After ten days of non-stop sailing from San Diego to Cabo San Lucas, Mexico, I deserved a night of deep sleep. So why was my crew awakening me at an hour that even a bishop would find ungodly? And why was he repeating some phrase that made no sense to me? “Ling is gone…Ling is gone.”

Ling! Consciousness reclaimed me, and I remembered I had named my dinghy “Ling” in honor of a bawdy drinking song. Ling is gone? A cruising boat without a dinghy is like a soccer mom without a minivan. Sleep could wait.

Up in the cockpit we scanned the anchorage with Aventura’s spotlight, which fortunately had about enough candlepower to melt titanium. On the second sweep we spotted Ling enjoying a midnight swim about 60 yards off our port side. Our elation at finding the dinghy was subdued considerably when a school of big fish leapt from the water as though pursued by a large predator with bad intentions. At the exact same moment, we both thought, “shark.”

Terry, my excellent crewman and longtime friend, was a man of integrity. We both knew he had last tied the dinghy astern, and since it had now gone astray, he volunteered to swim for it. At the same time, I knew it was my duty as captain to recognize the fear in his eyes as he made this gallant gesture. I used the excuse of being the better swimmer to decline his offer.

I donned the heaviest, brightest orange life jacket aboard, while Terry attempted to reassure me by joking that sharks don’t like citrus. Our strategy was for him to shine the light only on the dinghy to both hide me and guide me. I would swim hard, but without excessive splashing. Otherwise, Señor Tiburon might mistake me for a giant, succulent Chernobyl-orange fish.

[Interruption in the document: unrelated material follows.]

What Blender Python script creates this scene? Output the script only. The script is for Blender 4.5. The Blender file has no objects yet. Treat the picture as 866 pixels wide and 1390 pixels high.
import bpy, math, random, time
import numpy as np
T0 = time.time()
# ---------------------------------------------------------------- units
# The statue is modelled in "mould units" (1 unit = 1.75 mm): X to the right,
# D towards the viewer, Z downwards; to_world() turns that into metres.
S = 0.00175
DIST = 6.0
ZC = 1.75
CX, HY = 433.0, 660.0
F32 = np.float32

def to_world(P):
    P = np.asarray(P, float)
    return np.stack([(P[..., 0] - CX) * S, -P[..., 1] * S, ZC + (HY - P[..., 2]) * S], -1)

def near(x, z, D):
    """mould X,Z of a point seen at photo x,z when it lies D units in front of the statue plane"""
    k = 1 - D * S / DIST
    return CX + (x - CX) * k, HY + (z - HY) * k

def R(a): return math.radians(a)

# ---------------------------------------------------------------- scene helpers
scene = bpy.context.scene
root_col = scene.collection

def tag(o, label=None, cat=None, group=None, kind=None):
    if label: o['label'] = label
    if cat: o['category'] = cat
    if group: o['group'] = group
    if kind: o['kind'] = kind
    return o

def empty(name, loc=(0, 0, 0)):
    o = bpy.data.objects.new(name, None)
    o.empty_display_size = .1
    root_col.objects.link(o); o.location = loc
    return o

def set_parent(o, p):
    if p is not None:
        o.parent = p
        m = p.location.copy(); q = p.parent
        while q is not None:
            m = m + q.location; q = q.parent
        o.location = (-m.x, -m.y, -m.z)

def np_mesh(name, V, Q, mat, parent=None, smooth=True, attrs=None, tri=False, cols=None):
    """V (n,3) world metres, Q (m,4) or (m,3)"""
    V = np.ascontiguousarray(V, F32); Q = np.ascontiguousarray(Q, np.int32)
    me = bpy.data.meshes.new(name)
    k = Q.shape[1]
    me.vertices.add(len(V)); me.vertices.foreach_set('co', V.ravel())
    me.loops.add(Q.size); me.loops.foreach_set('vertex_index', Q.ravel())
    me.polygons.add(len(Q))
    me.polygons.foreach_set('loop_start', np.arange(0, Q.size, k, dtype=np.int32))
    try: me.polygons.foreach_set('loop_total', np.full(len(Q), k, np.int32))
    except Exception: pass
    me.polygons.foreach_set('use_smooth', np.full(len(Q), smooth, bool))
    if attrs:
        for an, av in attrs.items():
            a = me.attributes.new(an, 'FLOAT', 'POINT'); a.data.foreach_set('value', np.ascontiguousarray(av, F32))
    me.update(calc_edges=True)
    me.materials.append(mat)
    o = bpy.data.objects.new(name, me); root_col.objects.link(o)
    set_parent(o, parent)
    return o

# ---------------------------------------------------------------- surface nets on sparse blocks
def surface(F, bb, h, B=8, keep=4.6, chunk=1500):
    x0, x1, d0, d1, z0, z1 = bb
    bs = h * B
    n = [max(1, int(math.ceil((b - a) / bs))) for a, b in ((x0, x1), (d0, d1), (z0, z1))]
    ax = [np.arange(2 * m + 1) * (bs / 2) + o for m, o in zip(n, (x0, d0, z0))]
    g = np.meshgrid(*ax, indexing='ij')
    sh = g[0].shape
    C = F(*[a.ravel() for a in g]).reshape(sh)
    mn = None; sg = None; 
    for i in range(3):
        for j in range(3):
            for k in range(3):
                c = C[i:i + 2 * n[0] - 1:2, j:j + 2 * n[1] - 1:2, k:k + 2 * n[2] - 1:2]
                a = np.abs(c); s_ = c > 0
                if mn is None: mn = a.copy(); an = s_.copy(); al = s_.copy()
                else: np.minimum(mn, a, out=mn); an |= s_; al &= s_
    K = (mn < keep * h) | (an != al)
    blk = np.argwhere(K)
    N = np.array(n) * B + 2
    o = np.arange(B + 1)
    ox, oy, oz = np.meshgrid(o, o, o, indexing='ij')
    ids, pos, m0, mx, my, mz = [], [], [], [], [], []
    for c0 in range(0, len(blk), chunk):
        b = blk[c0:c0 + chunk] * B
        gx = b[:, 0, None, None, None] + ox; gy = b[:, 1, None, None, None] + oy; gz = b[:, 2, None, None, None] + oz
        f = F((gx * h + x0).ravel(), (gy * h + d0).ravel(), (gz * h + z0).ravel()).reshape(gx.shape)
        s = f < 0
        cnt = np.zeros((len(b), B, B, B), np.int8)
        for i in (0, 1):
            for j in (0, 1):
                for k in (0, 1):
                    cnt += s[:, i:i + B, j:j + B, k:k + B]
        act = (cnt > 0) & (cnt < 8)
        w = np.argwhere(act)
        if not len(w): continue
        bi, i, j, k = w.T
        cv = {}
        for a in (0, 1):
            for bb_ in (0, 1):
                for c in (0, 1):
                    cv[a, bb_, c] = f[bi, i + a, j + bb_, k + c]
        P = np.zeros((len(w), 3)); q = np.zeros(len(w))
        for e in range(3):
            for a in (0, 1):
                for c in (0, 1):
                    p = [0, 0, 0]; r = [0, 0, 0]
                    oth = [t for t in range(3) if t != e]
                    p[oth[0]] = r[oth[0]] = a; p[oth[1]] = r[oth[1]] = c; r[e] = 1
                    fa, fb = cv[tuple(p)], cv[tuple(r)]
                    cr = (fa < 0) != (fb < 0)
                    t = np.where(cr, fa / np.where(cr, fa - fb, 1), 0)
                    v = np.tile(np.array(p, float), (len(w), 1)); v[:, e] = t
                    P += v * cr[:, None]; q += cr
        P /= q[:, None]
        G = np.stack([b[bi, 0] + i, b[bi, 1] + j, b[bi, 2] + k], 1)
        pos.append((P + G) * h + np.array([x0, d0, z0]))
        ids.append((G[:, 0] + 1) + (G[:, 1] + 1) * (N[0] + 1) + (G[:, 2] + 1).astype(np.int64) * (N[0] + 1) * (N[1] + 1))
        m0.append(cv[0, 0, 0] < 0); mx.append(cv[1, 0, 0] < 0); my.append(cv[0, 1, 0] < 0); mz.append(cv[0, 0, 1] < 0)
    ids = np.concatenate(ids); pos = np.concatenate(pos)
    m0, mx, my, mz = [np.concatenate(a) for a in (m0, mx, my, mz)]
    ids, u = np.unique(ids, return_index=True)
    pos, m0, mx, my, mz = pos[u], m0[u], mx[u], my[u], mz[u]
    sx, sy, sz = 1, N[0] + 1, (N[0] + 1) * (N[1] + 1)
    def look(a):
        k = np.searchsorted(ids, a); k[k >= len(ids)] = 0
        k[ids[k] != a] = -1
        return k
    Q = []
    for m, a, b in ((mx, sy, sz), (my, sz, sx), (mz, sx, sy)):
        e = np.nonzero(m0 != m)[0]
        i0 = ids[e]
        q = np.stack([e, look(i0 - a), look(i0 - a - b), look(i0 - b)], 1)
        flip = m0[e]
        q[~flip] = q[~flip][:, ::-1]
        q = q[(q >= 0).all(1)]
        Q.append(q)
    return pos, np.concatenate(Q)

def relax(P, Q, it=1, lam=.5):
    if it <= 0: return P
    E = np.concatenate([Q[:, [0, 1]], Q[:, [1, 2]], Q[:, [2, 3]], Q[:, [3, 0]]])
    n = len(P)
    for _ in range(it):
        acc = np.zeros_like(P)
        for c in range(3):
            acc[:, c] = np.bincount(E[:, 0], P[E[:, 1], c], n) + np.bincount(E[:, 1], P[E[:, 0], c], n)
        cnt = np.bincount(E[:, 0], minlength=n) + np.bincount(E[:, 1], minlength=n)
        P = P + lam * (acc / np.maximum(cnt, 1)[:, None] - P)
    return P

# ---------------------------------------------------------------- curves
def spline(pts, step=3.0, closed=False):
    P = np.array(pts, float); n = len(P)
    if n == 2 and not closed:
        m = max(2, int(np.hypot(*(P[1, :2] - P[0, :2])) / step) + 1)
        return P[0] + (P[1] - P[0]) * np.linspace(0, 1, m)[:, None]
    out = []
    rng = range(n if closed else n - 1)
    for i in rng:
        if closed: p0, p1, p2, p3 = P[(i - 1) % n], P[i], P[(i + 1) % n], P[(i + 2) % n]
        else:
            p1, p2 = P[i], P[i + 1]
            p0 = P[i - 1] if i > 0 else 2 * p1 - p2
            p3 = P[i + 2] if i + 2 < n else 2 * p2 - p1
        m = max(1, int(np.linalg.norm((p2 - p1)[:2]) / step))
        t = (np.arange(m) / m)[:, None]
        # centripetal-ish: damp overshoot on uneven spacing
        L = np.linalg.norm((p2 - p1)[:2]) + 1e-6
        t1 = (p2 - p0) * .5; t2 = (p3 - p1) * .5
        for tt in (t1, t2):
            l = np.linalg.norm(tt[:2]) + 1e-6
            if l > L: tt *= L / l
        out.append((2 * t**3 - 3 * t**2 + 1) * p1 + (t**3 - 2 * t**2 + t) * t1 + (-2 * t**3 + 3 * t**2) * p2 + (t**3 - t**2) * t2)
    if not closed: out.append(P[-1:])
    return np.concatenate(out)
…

The swim seemed to go quickly, although fear may have warped my sense of time. When I reached the dinghy and clambered in, it was immediately obvious that returning Ling to her cleat would not be so simple. The bottom of the inflatable contained about two inches of sand beneath five inches of saltwater. Apparently Ling had been doing beachside cartwheels during her midnight jaunt. That would also explain the missing oar and the missing bailer.

I tried splashing water out of the dink with my hands, but then remembered that my raft was about the same size and color as a nice delicious sea lion, and I didn’t want to infatuate Mr. Shark. So I moved to the bow and began paddling with the one remaining oar. It was hard to decide what was more troublesome—the weight of all that water or the fact that it was sloshing around so enthusiastically. It was like sharing a waterbed with a Sumo wrestler. But the fear of drifting for days across to Puerta Vallarta inspired me sufficiently, and eventually I made it back to the mother ship.

Sept_Windshifts2

Terry was jubilant that his mistake had not resulted in the loss of Ling or limb, and to make it up to me he offered to do the dishes for weeks. I suggested instead that he retrieve the oar from the beach in the morning.

The next day, just as he was about to set out on his mission, I handed him a $5 bill. When he asked for an explanation, I reminded him that Mexico was full of “chiclet boys” who never missed an opportunity to exercise their entrepreneurial skills. 

Sure enough, he found the oar with a nine-year-old perched atop it demanding ransom. The five bucks did the trick, but just barely. As Terry put it, “The kid was a ferocious negotiator. He looked like a miniature Donald Trump on a bad hair day.” 

Back at the boat, Terry tied the dinghy carefully astern, double-checked the cleat, and let out a sigh of relief. Nothing like a close call to keep you humble at sea.